As a “just starting out” carpet cleaner should I buy expensive or low cost cleaning chemicals?

Dear Steve,

I’m trying to start off part-time in CC and need a little advice (I’m going to start with some IICRC technical cleaning classes soon!).

money-questionsI have a new portable carpet cleaning machine that I am really proud of and yesterday I decided to buy some cleaning chemicals.  But in looking on the internet I noticed that there were some major price differences between different cleaning solution brands that seem to offer the same cleaning power. I’m wondering, what brands did you use? How important is it to use an expensive brand?

More Confused Than Ever in North Carolina

Dear Confused

First, congratulations for becoming a carpet cleaner.  This is a GREAT industry IF you do it right.  (Which of course is exactly what we are all about here on this site!)

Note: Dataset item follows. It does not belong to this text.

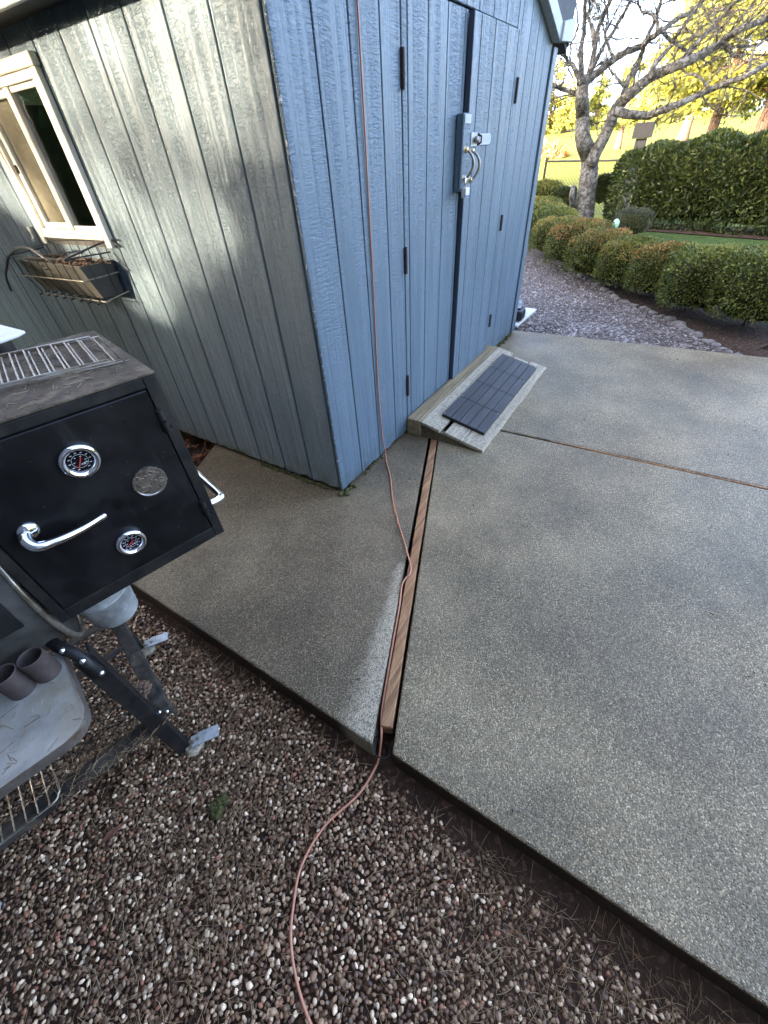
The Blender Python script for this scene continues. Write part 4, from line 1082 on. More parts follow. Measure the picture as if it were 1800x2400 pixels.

Second, may I respectfully state you are “tilting at windmills”. Even if a carpet cleaner overused the most expensive cleaning agents out there his total chemical cost should be well under 5% of gross sales. Now let’s say you go the cheap route and shave off a whopping 40% on the good juice you have been using. WOW! You have now saved the munificent sum of 2% of gross sales! Big Deal!

Third, if you are going to use a portable it is even more important to have very effective industrial cleaning chemicals.  You will learn in your IICRC carpet cleaning seminar (try to choose one taught by Jeff Cutshall or the old master, Big Billy Yeadon) about an acronym called TACT.  (Time, Agitation, Chemical, Temperature)  Since for sure you aren’t going to be getting much “temperature” (read here “heat”) out of your portable cleaning unit you need to compensate some other way and the obvious one is with really good cleaning chemicals!

Fourth, concerned about your chemical costs, Confused? Or any other line item on your Income Statement? Focus on “adding value” and raising your prices. The vast majority of carpet cleaners do not even remotely charge enough to cover their true cost of doing business AND to make a healthy profit. (Which is why you supposedly are in business in the first place!)

So sure. Buy wisely. Negotiate hard. But the free market capitalistic system pretty much keeps everyone’s prices (including Jon-Don’s!) in line. It also ensures that there is no such thing as a free lunch. Most of the time you really do get what you pay for.

Steve

P.S. Let me stress I have nothing to do with either equipment or chemical sales in my position with Jon-Don. I’m writing now as someone who spent twenty years as a carpet cleaner and wasted way too much time and energy trying to cut corners on carpet cleaning chemicals!

It’s not that it is wrong to save money on cleaning agents, Confused. It’s just that there are a lot more important fish to fry out there on your P & L statement. Take a good look at labor costs when you hire employees- 25% to 40%. Now there is a percentage worth investigating. Or look at your marketing/advertising budget … You get the idea. As Steven R. Covey says, “All too often we focus on the thick of thin things.” I would respectfully submit that cleaning agents are one of the “thin things”. Come spend Monday with Chuck Violand at our Strategies for Success seminar and you will find out what I am talking about!

1 thought on “As a “just starting out” carpet cleaner should I buy expensive or low cost cleaning chemicals?”

  1. I agree with your suggestion about raising prices. Many carpet cleaners are worried about losing potential business with higher rate, but there are many educated consumers that want a quality service and are willing to pay for it. To them, low prices equals “cheap work”!